Once in place, the sensors intelligently pair with each other forming a virtual array so they can beamform the signal to each other and a receiver (i.e. phones).

“Typically, when you don't focus where the energy is going, your signal propagates in all 360 degrees,” Sundaresan said. “That wastes a lot of energy.”

The increased strength resulting from beamforming, as well as its directionally focused nature allows the acoustic waves to cut through any ambient noise and avoid getting drowned out or interfered with.

Each sensor is then able to intelligently process this energy, syncing up with the other sensors to create usable information on the backend.

The process essentially mimics the synchronization of speaker systems without the wiring.

The sensors were also engineered to transmit at a higher acoustic frequency as to not interfere with humans’ hearing.

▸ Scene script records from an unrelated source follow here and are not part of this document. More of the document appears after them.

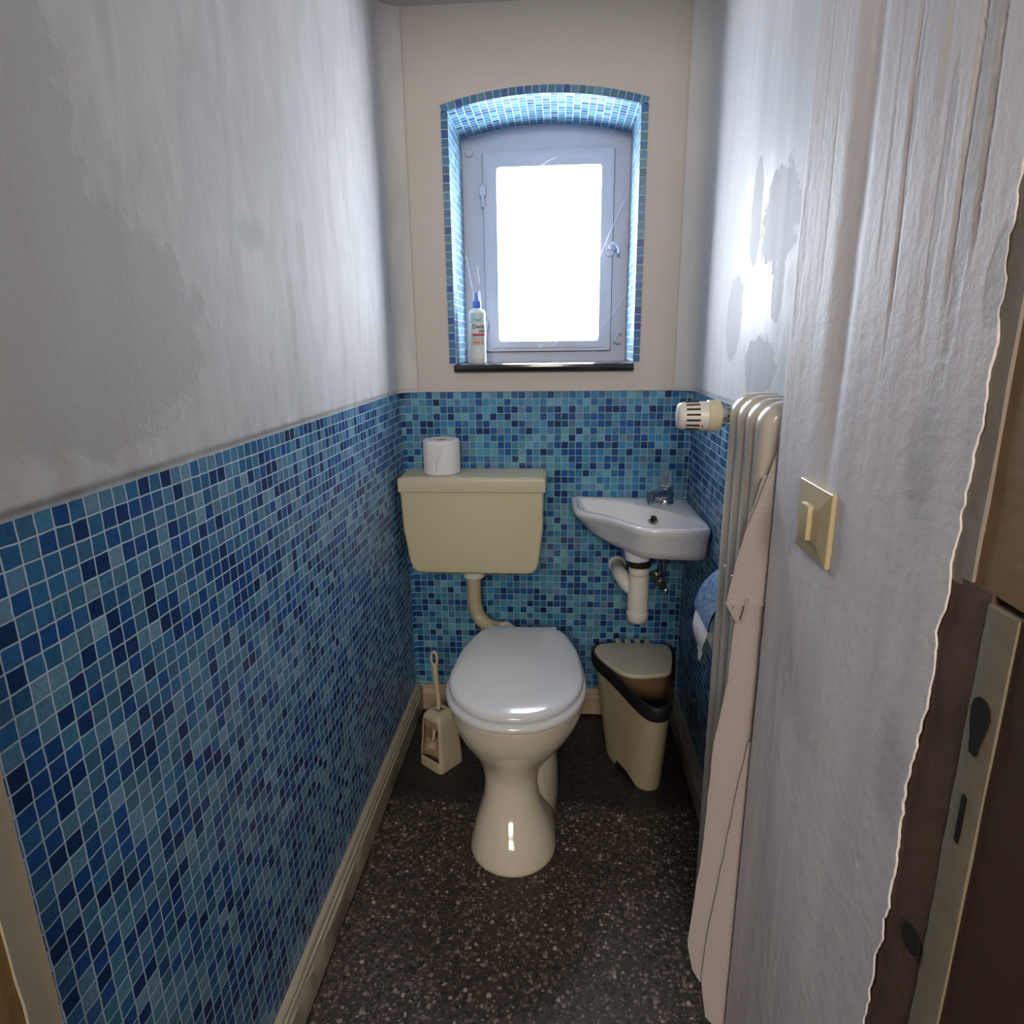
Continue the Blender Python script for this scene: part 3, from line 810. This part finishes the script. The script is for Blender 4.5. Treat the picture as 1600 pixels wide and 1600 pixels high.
# faucet
fa = thing('faucet', 'small chrome tap with clear acrylic knob on the corner washbasin', 'faucet', (.300, 1.835, .742))
bm = bmesh.new(); lathe(bm, [(.026, .7405), (.027, .744), (.024, .748), (.023, .765), (.024, .775), (.019, .786), (.012, .790)], (.300, 1.835, 0), n=28)
tube(bm, catmull([(.300, 1.830, .768), (.285, 1.815, .770), (.268, 1.800, .772), (.256, 1.790, .772)], 5, False), [.018] * 6 + [.016] * 6 + [.0135] * 4, 16)
finish('body', bm, M_chrome, fa)
bm = bmesh.new(); tube(bm, [(.257, 1.791, .784), (.254, 1.788, .756)], .0130, 18); tube(bm, [(.2535, 1.7875, .757), (.2535, 1.7875, .751)], .0105, 18); finish('spout_nozzle', bm, M_chrome, fa)
bm = bmesh.new(); lathe(bm, [(.010, .788), (.016, .792), (.018, .800), (.018, .826), (.015, .834), (.006, .837)], (.300, 1.835, 0), n=10); finish('knob', bm, M_acryl, fa, angle=20, label='clear acrylic knob')

# bottle trap under the basin
bt = thing('bottle_trap', 'white plastic bottle trap hanging under the corner washbasin', 'drain trap', (.218, 1.70, .43))
c = (.218, 1.70, 0)
bm = bmesh.new(); lathe(bm, [(.022, .56), (.0225, .60), (.0235, .61)], c, n=28); lathe(bm, [(.0265, .575), (.0275, .578), (.0275, .59), (.0265, .593)], c, n=28); lathe(bm, [(.0268, .545), (.0268, .573)], c, n=28); pipe = finish('tail_pipe', bm, M_pipew, bt)
bm = bmesh.new(); lathe(bm, [(.031, .598), (.033, .602), (.033, .612), (.0335, .618)], c, n=28); finish('rubber_ring', bm, M_blk, bt, label='black rubber ring')
bm = bmesh.new(); lathe(bm, [(.008, .428), (.020, .431), (.0285, .440), (.0305, .452), (.0305, .462), (.0285, .464), (.0285, .535), (.0275, .548)], c, n=32); finish('cup', bm, M_pipew, bt)
bm = bmesh.new(); tube(bm, catmull([(.212, 1.705, .520), (.190, 1.722, .535), (.176, 1.750, .548), (.172, 1.79, .545), (.176, 1.85, .532), (.178, D - .003, .525)], 5, False), .0215, 18)
lathe(bm, [(.0255, -.010), (.027, -.003)], (.178, D, .525), 'Y', 24); finish('waste_arm', bm, M_pipew, bt)

# angle valve with hoses
av = thing('angle_valve', 'small chrome angle valve on tiles below the corner washbasin', 'valve', (.305, D, .485))
bm = bmesh.new(); lathe(bm, [(.024, -.006), (.022, -.002)], (.304, D, .487), 'Y', 24); tube(bm, [(.304, D - .004, .487), (.304, D - .055, .487)], .011, 16); tube(bm, [(.304, D - .038, .487), (.304, D - .038, .515)], .008, 14); finish('body', bm, M_dchrome, av)
bm = bmesh.new(); lathe(bm, [(.010, -.078), (.0165, -.074), (.0165, -.058), (.010, -.054)], (.304, D, .487), 'Y', 12); finish('handle', bm, M_dchrome, av, angle=20)
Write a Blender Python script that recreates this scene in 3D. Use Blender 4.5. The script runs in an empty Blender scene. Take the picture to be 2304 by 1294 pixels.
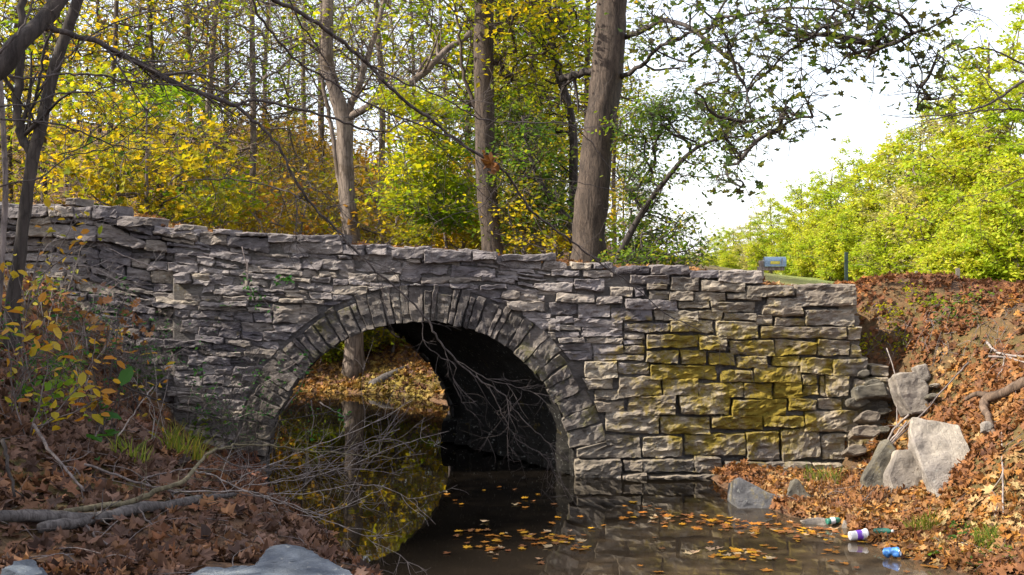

“We make sure the energy does not leak and create nuisance to humans,” Sundaresan said.

The work has received plenty of other recognition, including winning the best paper runner up award at ACM/IEEE International Conference on Information Processing in Sensor Networks (IPSN) over this summer.

The possibilities for the technology are endless, according to Sundaresan.

Right now, it’s warehouses and smart homes, but someday he sees the technology being in many places, including telehealth, personalized spatial audio, immersive 3D experiences, vehicle synchronization, and more.